His soft, lilting voice called the Empire to war. In a three minute radio speech on September 3rd, 1939 Neville Chamberlain announced the declaration of war on Germany. In fulfilling his guarantee of Polish sovereignty, ten months after having betrayed the Czechs to Hitler, Chamberlain did so with all the enthusiasm of a doomed man. His language was pleading that Britain had no other choice, that he had tried his very best but that war couldn't be helped. In the popular imagination the time between Poland's conquest and the invasion of the Low Countries and Norway are the "Phony War." Chamberlain vanishes from the scene during this period. A spent force - in every sense, he would die in late 1940 - the full consequences of his years of inaction would only be fully realized by the British public in the frantic days of Dunkirk.
This war was not like the last war. The slow grinding war of attrition was replaced by Blitzkrieg. The little known irony was that this German word had partly British origins. The military theorists J. F. C. Fuller and Basil Lidell Hart had envisioned a new kind of warfare in the dying days of the last war. The Hundred Days of 1918 had seen Australian, Canadian and British troops spearhead the destruction the Kaiser's Army using Blitzkrieg like tactics.
The first two years of the new war showed, very bloodily and painfully, how horribly unprepared the Allies were for it. The Wehrmacht utterly outclassed anything in the world at the time, and arguably since. The legendary German officer corp, its origins going back to the birth of the Prussian state more than two centuries before, granted German forces a remarkable skill for improvisation. All of this was placed at the disposal of a psychotic with a gift for oratory. The strange and sordid tale by which one of the world's leading nations fell into the hands of Nazism is beyond the scope of this post. An object lesson not simply of evil but how otherwise decent and respectable people fall under its sway.
Good men doing nothing. In Germany and in Britain. Chamberlain's name has become a epithet in the seven decades since the beginning of the Second World War. In his defence it has been said that appeasement was simply a skillful stalling for time, allowing Britain to rearm. His protestations of seeking peace a blind for preparations for war. Certainly after Munich British spending on arms rose dramatically. The theory, however, imparts a level of cynicism and skill that Chamberlain is not known to have had. A more likely explanation is pragmatism. Seeking peace, while preparing for war, was a strategy to appease factions within his own party and the country.

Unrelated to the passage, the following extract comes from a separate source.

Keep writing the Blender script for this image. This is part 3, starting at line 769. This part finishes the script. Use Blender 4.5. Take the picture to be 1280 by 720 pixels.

Parliament and the nation turned to Churchill as a last resort. A loose cannon whose name was still associated with the disaster of Gallipoli and his "ratting" from Tories to the Liberals and back again. His wilderness years had begun not because of his opposition to appeasement, but his refusal to support a measure to grant India greater self-rule and his support for free trade. Excluded from Ramsey Macdonald's National Government of 1931, Churchill spent much of the early 1930s writing histories and biographies. In the 1934 he gave his famous The Threat of War speech. It was only in early September of 1939 that he was recalled to his old post as First Lord of the Admiralty. "Winston is Back" went the signal to the fleet.